# taz.de -- Salz gegen Eis auf Radwegen: Eine schwierige Güterabwägung
       
       > Berlins grüne Verkehrs- und Umweltsenatorin Jarasch will Radfahrer im
       > Winter besser vor Stürzen schützen – und setzt auf Salz. Ein
       > Wochenkommentar.
       
 (IMG) Bild: Bei so viel Schnee hilft mutmaßlich auch Salzstreuen nicht viel weiter
       
       Salz also gegen Glätte auf Radwegen. Was lange verpönt war, soll künftig
       Radler vor Stürzen und Verletzungen schützen – und grundsätzlich das Gefühl
       geben, in Berlin auch bei eisigen, widrigen Wetterverhältnissen auf dem Rad
       unterwegs sein zu können. Umweltschützer hatten den breiten Einsatz von
       Salz erfolgreich zurück gedrängt, mit Verweis auf negative Folgen für die
       Straßenbäume. Nun soll das Berliner Abgeordnetenhaus den Weg für eine
       Gesetzesänderung frei machen, die zumindest eine Pilotversuch zum
       Salzeinsatz erlaubt: auf Radwegen, die oberhalb des Bordsteins neben
       Gehwegen verlaufen
       
       Der dahinter stehende Zwiespalt verkörpert sich am besten im Amt der Frau,
       die [1][den Vorstoß am Dienstag in der Senatssitzung auf den Weg] gebracht
       hatte: Bettina Jarasch von den Grünen ist als Senatorin sowohl für Verkehr
       und Mobilitätswende zuständig wie für Umwelt und Klima. Mehr Schutz durch
       Salz – genauer: Sole – für die einen bedeutet gleichzeitig: mehr Belastung
       für die anderen, in diesem Fall die Umwelt.
       
       Das Schwierige ist, dass es in diesem Fall keine klaren Maßstäbe gibt. Es
       gibt keine Eindeutigkeit wie beim Sport: Die eine Seite hat mehr Tore
       geschossen, liegt also vorn. Denn wie sollen sich möglicherweise
       verhinderte Brüche von Handgelenk und Schlüsselbein mit eingegangen Bäumen
       ins Verhältnis setzen lassen? Wieviel Baum ist ein verhinderter Bruch wert?

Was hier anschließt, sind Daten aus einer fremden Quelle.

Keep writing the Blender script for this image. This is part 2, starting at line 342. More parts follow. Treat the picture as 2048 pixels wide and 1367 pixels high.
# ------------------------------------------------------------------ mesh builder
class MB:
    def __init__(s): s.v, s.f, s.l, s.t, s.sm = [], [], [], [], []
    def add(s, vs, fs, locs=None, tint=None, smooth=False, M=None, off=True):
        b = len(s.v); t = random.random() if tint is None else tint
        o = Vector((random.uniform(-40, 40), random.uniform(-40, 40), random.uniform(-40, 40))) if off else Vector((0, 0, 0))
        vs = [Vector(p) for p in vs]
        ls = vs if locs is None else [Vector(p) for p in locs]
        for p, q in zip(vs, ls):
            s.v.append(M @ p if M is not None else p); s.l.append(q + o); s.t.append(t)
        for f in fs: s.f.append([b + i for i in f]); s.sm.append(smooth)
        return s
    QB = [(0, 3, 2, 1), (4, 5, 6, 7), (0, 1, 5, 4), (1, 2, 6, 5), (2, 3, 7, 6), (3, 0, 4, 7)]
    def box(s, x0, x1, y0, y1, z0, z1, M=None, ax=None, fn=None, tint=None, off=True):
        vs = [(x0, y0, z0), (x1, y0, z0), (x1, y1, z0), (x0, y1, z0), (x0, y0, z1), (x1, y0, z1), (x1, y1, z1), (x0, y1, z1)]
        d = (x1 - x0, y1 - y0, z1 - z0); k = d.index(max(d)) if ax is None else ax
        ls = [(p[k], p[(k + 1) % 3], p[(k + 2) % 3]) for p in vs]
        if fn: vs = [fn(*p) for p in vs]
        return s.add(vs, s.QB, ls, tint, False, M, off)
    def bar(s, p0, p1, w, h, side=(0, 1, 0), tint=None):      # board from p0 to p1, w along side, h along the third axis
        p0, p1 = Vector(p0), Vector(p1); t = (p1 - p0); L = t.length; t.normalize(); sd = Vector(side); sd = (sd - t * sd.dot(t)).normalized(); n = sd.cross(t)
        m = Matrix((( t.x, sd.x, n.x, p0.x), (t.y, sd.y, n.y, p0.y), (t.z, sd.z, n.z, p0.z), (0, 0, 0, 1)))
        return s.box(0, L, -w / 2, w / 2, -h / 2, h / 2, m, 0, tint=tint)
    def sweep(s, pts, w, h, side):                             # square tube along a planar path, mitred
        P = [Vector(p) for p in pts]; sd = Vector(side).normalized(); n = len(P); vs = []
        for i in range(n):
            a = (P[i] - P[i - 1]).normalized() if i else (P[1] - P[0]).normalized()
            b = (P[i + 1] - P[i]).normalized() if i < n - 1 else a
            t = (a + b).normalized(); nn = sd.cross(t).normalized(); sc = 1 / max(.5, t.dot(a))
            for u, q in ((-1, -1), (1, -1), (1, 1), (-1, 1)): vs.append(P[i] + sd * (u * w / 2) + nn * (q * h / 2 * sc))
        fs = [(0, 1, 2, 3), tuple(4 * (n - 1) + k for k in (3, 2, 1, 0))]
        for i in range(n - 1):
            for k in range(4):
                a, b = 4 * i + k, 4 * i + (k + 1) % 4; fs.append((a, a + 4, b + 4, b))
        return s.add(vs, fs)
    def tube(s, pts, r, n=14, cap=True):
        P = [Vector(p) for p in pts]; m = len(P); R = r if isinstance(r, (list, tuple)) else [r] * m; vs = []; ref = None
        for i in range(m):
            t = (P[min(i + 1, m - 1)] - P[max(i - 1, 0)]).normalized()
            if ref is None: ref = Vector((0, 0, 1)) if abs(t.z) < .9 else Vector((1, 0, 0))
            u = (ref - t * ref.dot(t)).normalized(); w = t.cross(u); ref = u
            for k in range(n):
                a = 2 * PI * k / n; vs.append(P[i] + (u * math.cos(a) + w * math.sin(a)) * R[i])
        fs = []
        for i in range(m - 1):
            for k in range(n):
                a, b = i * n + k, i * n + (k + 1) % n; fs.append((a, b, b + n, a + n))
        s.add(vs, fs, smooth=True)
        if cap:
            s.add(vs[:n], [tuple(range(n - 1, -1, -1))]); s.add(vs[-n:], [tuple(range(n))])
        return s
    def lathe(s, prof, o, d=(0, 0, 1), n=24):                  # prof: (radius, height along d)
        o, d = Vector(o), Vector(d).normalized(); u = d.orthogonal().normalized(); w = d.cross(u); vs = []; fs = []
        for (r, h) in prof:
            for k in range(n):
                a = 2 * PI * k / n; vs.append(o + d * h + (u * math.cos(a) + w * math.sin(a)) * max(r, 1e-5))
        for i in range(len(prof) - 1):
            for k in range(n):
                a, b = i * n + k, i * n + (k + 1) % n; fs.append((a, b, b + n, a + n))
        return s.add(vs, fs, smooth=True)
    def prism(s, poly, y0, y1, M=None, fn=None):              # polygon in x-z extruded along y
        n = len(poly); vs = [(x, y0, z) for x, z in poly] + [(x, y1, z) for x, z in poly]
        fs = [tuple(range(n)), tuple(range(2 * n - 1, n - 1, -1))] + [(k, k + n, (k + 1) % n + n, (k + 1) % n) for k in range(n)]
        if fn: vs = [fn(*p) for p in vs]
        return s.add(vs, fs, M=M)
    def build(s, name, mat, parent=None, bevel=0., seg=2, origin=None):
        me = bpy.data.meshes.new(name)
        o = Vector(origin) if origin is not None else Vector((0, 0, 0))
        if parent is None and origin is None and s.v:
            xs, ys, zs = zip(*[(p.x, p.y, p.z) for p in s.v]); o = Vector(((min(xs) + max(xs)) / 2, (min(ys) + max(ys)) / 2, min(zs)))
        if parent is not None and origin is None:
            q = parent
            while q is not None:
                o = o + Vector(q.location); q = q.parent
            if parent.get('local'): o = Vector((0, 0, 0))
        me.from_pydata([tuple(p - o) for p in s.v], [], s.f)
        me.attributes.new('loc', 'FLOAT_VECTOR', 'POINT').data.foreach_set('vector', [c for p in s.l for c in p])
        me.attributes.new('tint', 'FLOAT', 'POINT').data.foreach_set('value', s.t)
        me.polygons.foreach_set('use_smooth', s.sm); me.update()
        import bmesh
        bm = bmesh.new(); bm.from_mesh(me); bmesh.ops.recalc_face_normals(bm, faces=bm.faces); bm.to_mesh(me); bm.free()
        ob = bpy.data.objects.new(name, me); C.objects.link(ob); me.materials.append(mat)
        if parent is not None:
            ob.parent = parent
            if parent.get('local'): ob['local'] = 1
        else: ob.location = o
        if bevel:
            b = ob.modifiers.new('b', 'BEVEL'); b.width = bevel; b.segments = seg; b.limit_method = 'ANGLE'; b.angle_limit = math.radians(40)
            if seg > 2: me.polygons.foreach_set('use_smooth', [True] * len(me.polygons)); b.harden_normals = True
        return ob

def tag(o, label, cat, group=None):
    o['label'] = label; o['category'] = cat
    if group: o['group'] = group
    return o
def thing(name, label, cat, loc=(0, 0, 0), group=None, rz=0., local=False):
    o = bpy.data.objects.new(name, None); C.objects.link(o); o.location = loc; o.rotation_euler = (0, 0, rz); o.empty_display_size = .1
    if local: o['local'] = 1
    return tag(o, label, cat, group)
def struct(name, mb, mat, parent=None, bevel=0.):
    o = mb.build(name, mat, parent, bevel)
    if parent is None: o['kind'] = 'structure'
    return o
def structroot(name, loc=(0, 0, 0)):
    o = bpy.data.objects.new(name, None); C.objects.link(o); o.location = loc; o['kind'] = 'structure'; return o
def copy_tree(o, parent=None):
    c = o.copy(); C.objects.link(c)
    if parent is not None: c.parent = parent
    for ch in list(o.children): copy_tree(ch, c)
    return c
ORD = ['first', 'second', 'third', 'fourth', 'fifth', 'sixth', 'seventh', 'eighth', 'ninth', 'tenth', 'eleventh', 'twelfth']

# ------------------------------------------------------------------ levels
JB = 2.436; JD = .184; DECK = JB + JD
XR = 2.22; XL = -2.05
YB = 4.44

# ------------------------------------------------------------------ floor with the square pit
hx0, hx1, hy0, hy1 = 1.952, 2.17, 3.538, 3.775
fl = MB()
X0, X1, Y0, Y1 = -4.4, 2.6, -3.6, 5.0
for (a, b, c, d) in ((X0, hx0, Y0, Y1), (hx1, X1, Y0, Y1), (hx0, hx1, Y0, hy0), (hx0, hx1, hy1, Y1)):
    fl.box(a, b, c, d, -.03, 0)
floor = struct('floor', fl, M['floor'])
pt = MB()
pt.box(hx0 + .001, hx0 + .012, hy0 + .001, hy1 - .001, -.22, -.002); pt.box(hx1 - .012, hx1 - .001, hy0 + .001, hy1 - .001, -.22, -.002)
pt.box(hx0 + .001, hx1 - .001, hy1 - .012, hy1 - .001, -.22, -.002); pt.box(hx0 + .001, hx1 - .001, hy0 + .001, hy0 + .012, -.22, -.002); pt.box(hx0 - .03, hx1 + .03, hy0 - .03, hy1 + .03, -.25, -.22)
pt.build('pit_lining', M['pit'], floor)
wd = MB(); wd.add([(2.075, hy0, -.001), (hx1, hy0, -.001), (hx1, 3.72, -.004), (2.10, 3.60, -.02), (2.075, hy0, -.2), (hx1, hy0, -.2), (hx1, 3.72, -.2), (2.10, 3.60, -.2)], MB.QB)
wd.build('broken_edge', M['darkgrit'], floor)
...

       Oder anders herum gefragt: Was muss jemand akzeptieren, der die Umwelt
       vorrangig schützen will?
       
       Selbst wenn am Ende einer Pilotphase verwertbare Zahlen vorliegen sollten –
       so und so viel kaputte Bäume mehr an gesalzten Radwegen als an nicht
       gestreuten und analog so und so viele Stürze weniger. Es bleibt am Ende
       eine politische Entscheidung. Umso mehr, weil sich ja gar nicht alle Stürze
       registrieren lassen und auch noch zu erheben wäre: Sitzen tatsächlich mehr
       Leute auf dem Sattel, wenn die Radwege weniger vereist sind?
       
       Das ist kaum anders als in der jüngst aufgeflammten Debatte, ob man nicht
       [2][mit Atomkraft statt Kohle eine eventuelle Versorgungslücke] bei
       alternativen Energien überbrücken sollte. Da stehen Restrisiko und
       Endlagerproblematik einer weiteren CO2-Belastung gegenüber. Da mögen Zahlen
       vorliegen, aber was letztlich aktuell „richtig“, „besser“, „angemessen“
       ist, ist keine wissenschaftliche Kategorie, sondern eine politische
       Entscheidung
       
       ## Eine Frage der Angemessenheit
       
       Der Grundkonflikt, nämlich eine Güterabwägung, beschränkt sich längst nicht
       auf den Bereich von Verkehr, Klima und Umwelt. Er ist seit fast zwei Jahren
       täglich in der Corona-Bekämpfung zu erleben. Gesundheitsschutz steht da
       Einschränkungen in der eigenen Lebensgestaltung gegenüber. Die Frage der
       Angemessenheit von Entscheidungen hat dabei inzwischen schon Gerichte bis
       auf Bundesebene beschäftigt.
       
       Theoretisch ist die Lösung letztlich bei all diesen Themen dieselbe:
       Erklären, vermitteln, darlegen und überzeugen, warum plötzlich etwas Neues
       gelten soll. Wie sehr das aber Theorie ist, zeigt die Corona-Debatte
       ebenfalls am besten. Auch wenn die Emotionen beim Thema Salz nicht ganz so
       hoch gehen dürften: Ohne Konflikt wird das auch hier nicht gehen.